Devlet aklı, Saray, yandaş basın, havuz medyası her gün, her Saat, her dakika komşu ülkelerle veya Türkiye'nin ilişkilerinin olduğu ülkelerle, en küçük bir kriz yaşandığında, estirilen kötümser havanın bu tarz suikast ve eylemlerde oynadığı rolü yadsıyabilir miyiz?
Komşumuz Suriye topraklarında yaşanan savaş koşulları ve olumsuzluklar, katliamları görmek, tabiî ki basının gözlemleri arasında olmalıdır. Objektif olarak Türkiye toplumuna sunmak basının asli görevleri arasındadır.
Peki, yandaş basın ne yapmakta? Suriye topraklarında yaşanan savaş koşullarından, katliamlarından kendine, 'pay çıkarmak' algısıyla yaklaşmakta, devlet aklıyla gelişmelere yorumlamaktan başka ne yapmaktadır? Halep'te yaşanan katliamlara, 'kayıtsız kalmamak' adına, manipülasyona dayalı haberleri, şişirerek, manşetten veren ve basın ahlakını dahi zorlamaları nasıl değerlendireceğiz?

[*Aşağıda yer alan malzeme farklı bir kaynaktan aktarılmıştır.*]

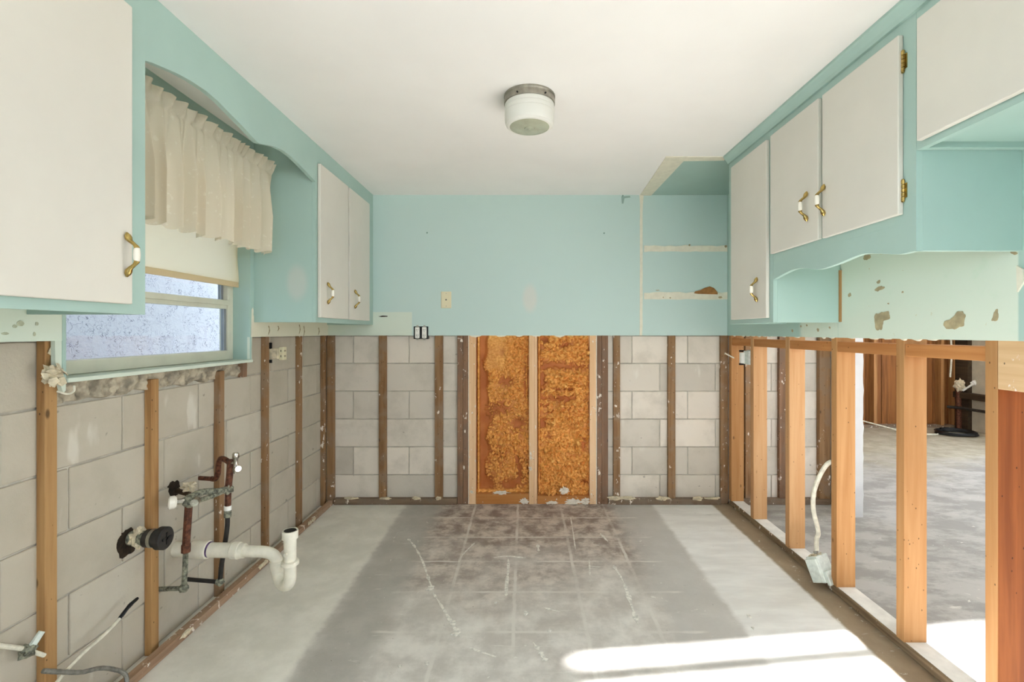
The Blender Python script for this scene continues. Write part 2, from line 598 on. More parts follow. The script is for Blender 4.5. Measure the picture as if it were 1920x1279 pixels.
def thing(name, label, cat, loc, group=None, kind=None):
    o = bpy.data.objects.new(name, None)
    o.empty_display_size = 0.05
    C.objects.link(o)
    o.location = loc
    WLOC[o.name] = Vector(loc)
    return tag(o, label, cat, group, kind)


def struct(name, mb, mats, label, cat, loc=(0, 0, 0), bevel=0.0):
    return tag(make(name, mb, mats, None, loc, bevel), label, cat, None, 'structure')


def rough(poly, amp=0.12, n=5, seed=0):
    """closed smooth outline with a ragged edge"""
    k = len(poly); out = []
    cx = sum(p[0] for p in poly) / k; cy = sum(p[1] for p in poly) / k
    sz = max(math.hypot(p[0] - cx, p[1] - cy) for p in poly)
    for i in range(k):
        a, b, c, d = (poly[(i + j) % k] for j in (-1, 0, 1, 2))
        for q in range(n):
            t = q / n
            e = [0.5 * (2 * b[m] + (c[m] - a[m]) * t + (2 * a[m] - 5 * b[m] + 4 * c[m] - d[m]) * t * t + (3 * b[m] - a[m] - 3 * c[m] + d[m]) * t ** 3) for m in (0, 1)]
            w = amp * sz * noise.noise(Vector((e[0] / sz * 3 + seed, e[1] / sz * 3, seed * 1.7)))
            r = math.hypot(e[0] - cx, e[1] - cy) or 1e-6
            out.append((e[0] + w * (e[0] - cx) / r, e[1] + w * (e[1] - cy) / r))
    return out


def smooth_path(pts, n=6):
    """Catmull-Rom through points"""
    P = [Vector(p) for p in pts]
    P = [P[0] * 2 - P[1]] + P + [P[-1] * 2 - P[-2]]
    out = []
    for i in range(1, len(P) - 2):
        for k in range(n):
            t = k / n
            a, b, c, d = P[i - 1], P[i], P[i + 1], P[i + 2]
            out.append(0.5 * ((2 * b) + (c - a) * t + (2 * a - 5 * b + 4 * c - d) * t * t + (3 * b - a - 3 * c + d) * t ** 3))
    out.append(P[-2])
    return out


# main planes (metres; camera at origin looking along +Y)
CEIL = 2.233
CUT = 1.219
BLK_L, FUR_L, DRY_L = -1.460, -1.432, -1.413
BLK_B, FUR_B, DRY_B = 3.485, 3.456, 3.443
STUD_R, DRY_R = 1.476, 1.462
FACE_L, FACE_R = -1.09, 1.15
DOOR_L, DOOR_R = -1.072, 1.132
WIN = (1.472, 2.463, 1.105, 2.02)
FILL_WIN = (-1.75, 0.35, 0.75, 2.08)   # added unseen side window that lets in fill daylight
REAR = (-2.275, 0.116)          # rear glazed wall: y = a + b x

# ================================================================== SETTING
rear = lambda x: REAR[0] + REAR[1] * x
mb = MB().prism([(-1.7, rear(-1.7) - 0.12), (5.8, rear(5.8) - 0.12), (5.8, 6.5), (-1.7, 6.5)], 2, -0.12, 0.0)
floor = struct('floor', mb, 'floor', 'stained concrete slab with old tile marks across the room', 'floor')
mb = MB().prism([(-1.7, rear(-1.7) - 0.12), (5.8, rear(5.8) - 0.12), (5.8, 6.5), (-1.7, 6.5)], 2, CEIL, CEIL + 0.12)
ceiling = struct('ceiling', mb, 'ceiling', 'flat white painted ceiling above the kitchen', 'ceiling')
# plaster streaks and glue patches left on the slab


def on_floor(px, py):
    Y = CAM_H * 896.0 / (py - 622.0)
    return ((px - 983.0) / 896.0 * Y, Y)


def streak(pts, w, seed):
    P = [Vector((p[0], p[1], 0)) for p in pts]
    L_, R_ = [], []
    P = smooth_path(P, 7)
    for i, p in enumerate(P):
        t = (P[min(i + 1, len(P) - 1)] - P[max(i - 1, 0)]).normalized()
        k = w * max(0.12, 0.5 + 1.1 * noise.noise(Vector((i * 0.55, seed * 3.3, 0)))) * (0.25 if i in (0, len(P) - 1) else 1)
        L_.append((p.x - t.y * k, p.y + t.x * k)); R_.append((p.x + t.y * k, p.y - t.x * k))
    return L_ + R_[::-1]


FSTR = [([(765, 1010), (778, 1026), (792, 1052), (803, 1084), (812, 1108)], 0.010), ([(812, 1112), (830, 1140), (845, 1165), (862, 1196)], 0.010),
        ([(925, 1046), (948, 1043), (985, 1046)], 0.010), ([(953, 1048), (953, 1068), (950, 1095), (949, 1118)], 0.013),
        ([(890, 1018), (868, 1040), (860, 1056)], 0.006), ([(1008, 1020), (1010, 1034)], 0.012), ([(1125, 1000), (1140, 1016)], 0.008),
        ([(1105, 1050), (1106, 1080)], 0.010), ([(1150, 1060), (1168, 1090), (1182, 1130), (1196, 1170)], 0.012), ([(1000, 1205), (1012, 1222), (1024, 1240)], 0.012),
        ([(1070, 970), (1074, 995), (1079, 1030)], 0.006), ([(880, 1215), (930, 1232)], 0.006), ([(1020, 1140), (1052, 1148)], 0.007)]
for i, (pp, w_) in enumerate(FSTR):
    make('plaster_streak', MB().prism(streak([on_floor(*q) for q in pp], w_, i), 2, -0.002, 0.0012), M['streak'], floor)
for i, (px, py, r_) in enumerate(((806, 1104, 0.022), (848, 1170, 0.014), (856, 1186, 0.02), (800, 1245, 0.009), (750, 1250, 0.008), (985, 1150, 0.012), (1405, 1157, 0.012), (1412, 1178, 0.008), (620, 1010, 0.008), (1030, 1183, 0.010), (930, 1130, 0.008))):
    x_, y_ = on_floor(px, py)
    poly = rough([(x_ + r_ * math.cos(2 * math.pi * k / 7) * R.uniform(0.5, 1.2), y_ + r_ * math.sin(2 * math.pi * k / 7) * R.uniform(0.6, 1.5)) for k in range(7)], 0.3, 3, i)
    make('plaster_chip', MB().prism(poly, 2, -0.002, 0.003), M['streak'], floor)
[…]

Bu suikast ve saldırıyı, ''Eeyyy Rusya, eeyyyy Amerika, eeyyyu Almanya, eeyyy AB, Fransa'' vb. söylemlerin toplumda yarattığı ve 'milliyetçilik' 'din' istismarlığıyla harmanlanan, Türk İslam sentezine dayanan, faşizm olarak ifade edilen düşünce yapılanmasından ayrı tutulabilir mi? Rusya Büyükelçisine suikast girişiminde rol alan, çevik kuvvette görevli polis memuru Mevlüt Mert Altıntaş, suikastı gerçekleştirirken, 'bağırarak' kendini yırtınması, söylemleri, hiç mi, akıllara bir şeyler getirmiyor?
Suikastçı saldırganın, İslami çete ve tecavüzcü organizasyonu El Nusra yapılanmasının, 'Arapça marşını' söylediği gerçeğini nereye koyacağız? Yine saldırganın, Halep'le ilgili söylemleri, ne anlama gelmektedir. Bütün bunlar, devlet aklının, Saray'ın açıklamalarıyla paralellik ifade etmesi, bir şeyler hatırlatmıyor mu?
Bir zamanlar, ''biz dindar ve kindar gençlik yetiştireceğiz'' diyerek, 'övünen' devlet, 'büyükleri' suikastçı saldırgan, katil, 'yetiştirdiğiniz' gençlerden bir tanesi olmasın?